Extract the complete listing and repeat it word for word.

Collected data:

· · · · ·

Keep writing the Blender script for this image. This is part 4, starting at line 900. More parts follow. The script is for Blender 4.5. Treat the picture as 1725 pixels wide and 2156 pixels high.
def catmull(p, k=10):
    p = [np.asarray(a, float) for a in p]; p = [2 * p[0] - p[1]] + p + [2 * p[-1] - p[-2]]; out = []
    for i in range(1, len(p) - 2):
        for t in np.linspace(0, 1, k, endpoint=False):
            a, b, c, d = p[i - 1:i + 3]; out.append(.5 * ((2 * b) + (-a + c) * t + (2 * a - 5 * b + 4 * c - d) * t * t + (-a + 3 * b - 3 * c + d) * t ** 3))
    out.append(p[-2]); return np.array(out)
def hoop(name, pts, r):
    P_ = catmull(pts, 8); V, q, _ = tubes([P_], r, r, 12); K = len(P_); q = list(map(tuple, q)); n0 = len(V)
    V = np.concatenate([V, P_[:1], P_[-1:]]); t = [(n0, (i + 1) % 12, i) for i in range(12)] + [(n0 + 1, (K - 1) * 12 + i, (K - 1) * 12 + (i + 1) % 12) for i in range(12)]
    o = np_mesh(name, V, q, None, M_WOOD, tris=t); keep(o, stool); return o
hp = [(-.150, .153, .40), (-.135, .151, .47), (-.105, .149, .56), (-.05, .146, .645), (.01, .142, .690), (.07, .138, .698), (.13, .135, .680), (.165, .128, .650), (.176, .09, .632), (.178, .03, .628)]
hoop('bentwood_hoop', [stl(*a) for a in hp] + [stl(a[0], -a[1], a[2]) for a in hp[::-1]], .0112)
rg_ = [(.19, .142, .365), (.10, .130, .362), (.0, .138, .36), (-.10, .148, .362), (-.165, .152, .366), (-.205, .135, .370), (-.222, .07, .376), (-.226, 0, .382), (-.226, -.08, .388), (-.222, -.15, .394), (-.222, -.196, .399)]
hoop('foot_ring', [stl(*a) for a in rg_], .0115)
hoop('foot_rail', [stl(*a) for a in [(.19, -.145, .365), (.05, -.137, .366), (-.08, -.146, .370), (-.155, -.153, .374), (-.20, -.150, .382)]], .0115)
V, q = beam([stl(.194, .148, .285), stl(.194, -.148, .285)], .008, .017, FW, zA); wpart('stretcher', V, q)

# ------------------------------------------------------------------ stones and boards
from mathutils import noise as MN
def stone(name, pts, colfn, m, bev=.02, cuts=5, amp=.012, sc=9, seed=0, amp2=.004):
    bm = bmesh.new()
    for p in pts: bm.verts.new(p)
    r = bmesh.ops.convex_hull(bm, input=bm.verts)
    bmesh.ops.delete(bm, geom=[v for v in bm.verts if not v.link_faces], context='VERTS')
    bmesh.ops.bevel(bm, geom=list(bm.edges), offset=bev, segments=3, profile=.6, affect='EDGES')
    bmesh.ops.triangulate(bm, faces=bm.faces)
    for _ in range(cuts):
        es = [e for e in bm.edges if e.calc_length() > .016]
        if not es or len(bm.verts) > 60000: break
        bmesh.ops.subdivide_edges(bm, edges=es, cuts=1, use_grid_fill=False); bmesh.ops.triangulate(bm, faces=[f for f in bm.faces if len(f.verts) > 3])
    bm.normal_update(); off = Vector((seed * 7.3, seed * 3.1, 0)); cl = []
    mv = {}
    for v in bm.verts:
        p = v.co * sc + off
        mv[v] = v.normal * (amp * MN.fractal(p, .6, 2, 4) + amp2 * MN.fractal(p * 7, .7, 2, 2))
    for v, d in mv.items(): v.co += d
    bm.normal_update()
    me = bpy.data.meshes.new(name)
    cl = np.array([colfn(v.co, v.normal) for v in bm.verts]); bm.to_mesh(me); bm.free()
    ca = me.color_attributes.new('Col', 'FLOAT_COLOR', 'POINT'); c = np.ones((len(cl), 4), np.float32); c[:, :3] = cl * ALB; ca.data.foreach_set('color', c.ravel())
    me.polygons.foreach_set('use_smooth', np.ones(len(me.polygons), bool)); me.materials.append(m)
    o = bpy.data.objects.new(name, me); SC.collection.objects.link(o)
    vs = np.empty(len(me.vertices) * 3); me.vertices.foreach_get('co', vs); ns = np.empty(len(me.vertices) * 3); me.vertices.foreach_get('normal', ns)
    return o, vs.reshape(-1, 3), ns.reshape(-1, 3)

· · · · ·

Result of the task:
Keep writing the Blender script for this image. This is part 4, starting at line 900. More parts follow. The script is for Blender 4.5. Treat the picture as 1725 pixels wide and 2156 pixels high.
def catmull(p, k=10):
    p = [np.asarray(a, float) for a in p]; p = [2 * p[0] - p[1]] + p + [2 * p[-1] - p[-2]]; out = []
    for i in range(1, len(p) - 2):
        for t in np.linspace(0, 1, k, endpoint=False):
            a, b, c, d = p[i - 1:i + 3]; out.append(.5 * ((2 * b) + (-a + c) * t + (2 * a - 5 * b + 4 * c - d) * t * t + (-a + 3 * b - 3 * c + d) * t ** 3))
    out.append(p[-2]); return np.array(out)
def hoop(name, pts, r):
    P_ = catmull(pts, 8); V, q, _ = tubes([P_], r, r, 12); K = len(P_); q = list(map(tuple, q)); n0 = len(V)
    V = np.concatenate([V, P_[:1], P_[-1:]]); t = [(n0, (i + 1) % 12, i) for i in range(12)] + [(n0 + 1, (K - 1) * 12 + i, (K - 1) * 12 + (i + 1) % 12) for i in range(12)]
    o = np_mesh(name, V, q, None, M_WOOD, tris=t); keep(o, stool); return o
hp = [(-.150, .153, .40), (-.135, .151, .47), (-.105, .149, .56), (-.05, .146, .645), (.01, .142, .690), (.07, .138, .698), (.13, .135, .680), (.165, .128, .650), (.176, .09, .632), (.178, .03, .628)]
hoop('bentwood_hoop', [stl(*a) for a in hp] + [stl(a[0], -a[1], a[2]) for a in hp[::-1]], .0112)
rg_ = [(.19, .142, .365), (.10, .130, .362), (.0, .138, .36), (-.10, .148, .362), (-.165, .152, .366), (-.205, .135, .370), (-.222, .07, .376), (-.226, 0, .382), (-.226, -.08, .388), (-.222, -.15, .394), (-.222, -.196, .399)]
hoop('foot_ring', [stl(*a) for a in rg_], .0115)
hoop('foot_rail', [stl(*a) for a in [(.19, -.145, .365), (.05, -.137, .366), (-.08, -.146, .370), (-.155, -.153, .374), (-.20, -.150, .382)]], .0115)
V, q = beam([stl(.194, .148, .285), stl(.194, -.148, .285)], .008, .017, FW, zA); wpart('stretcher', V, q)

# ------------------------------------------------------------------ stones and boards
from mathutils import noise as MN
def stone(name, pts, colfn, m, bev=.02, cuts=5, amp=.012, sc=9, seed=0, amp2=.004):
    bm = bmesh.new()
    for p in pts: bm.verts.new(p)
    r = bmesh.ops.convex_hull(bm, input=bm.verts)
    bmesh.ops.delete(bm, geom=[v for v in bm.verts if not v.link_faces], context='VERTS')
    bmesh.ops.bevel(bm, geom=list(bm.edges), offset=bev, segments=3, profile=.6, affect='EDGES')
    bmesh.ops.triangulate(bm, faces=bm.faces)
    for _ in range(cuts):
        es = [e for e in bm.edges if e.calc_length() > .016]
        if not es or len(bm.verts) > 60000: break
        bmesh.ops.subdivide_edges(bm, edges=es, cuts=1, use_grid_fill=False); bmesh.ops.triangulate(bm, faces=[f for f in bm.faces if len(f.verts) > 3])
    bm.normal_update(); off = Vector((seed * 7.3, seed * 3.1, 0)); cl = []
    mv = {}
    for v in bm.verts:
        p = v.co * sc + off
        mv[v] = v.normal * (amp * MN.fractal(p, .6, 2, 4) + amp2 * MN.fractal(p * 7, .7, 2, 2))
    for v, d in mv.items(): v.co += d
    bm.normal_update()
    me = bpy.data.meshes.new(name)
    cl = np.array([colfn(v.co, v.normal) for v in bm.verts]); bm.to_mesh(me); bm.free()
    ca = me.color_attributes.new('Col', 'FLOAT_COLOR', 'POINT'); c = np.ones((len(cl), 4), np.float32); c[:, :3] = cl * ALB; ca.data.foreach_set('color', c.ravel())
    me.polygons.foreach_set('use_smooth', np.ones(len(me.polygons), bool)); me.materials.append(m)
    o = bpy.data.objects.new(name, me); SC.collection.objects.link(o)
    vs = np.empty(len(me.vertices) * 3); me.vertices.foreach_get('co', vs); ns = np.empty(len(me.vertices) * 3); me.vertices.foreach_get('normal', ns)
    return o, vs.reshape(-1, 3), ns.reshape(-1, 3)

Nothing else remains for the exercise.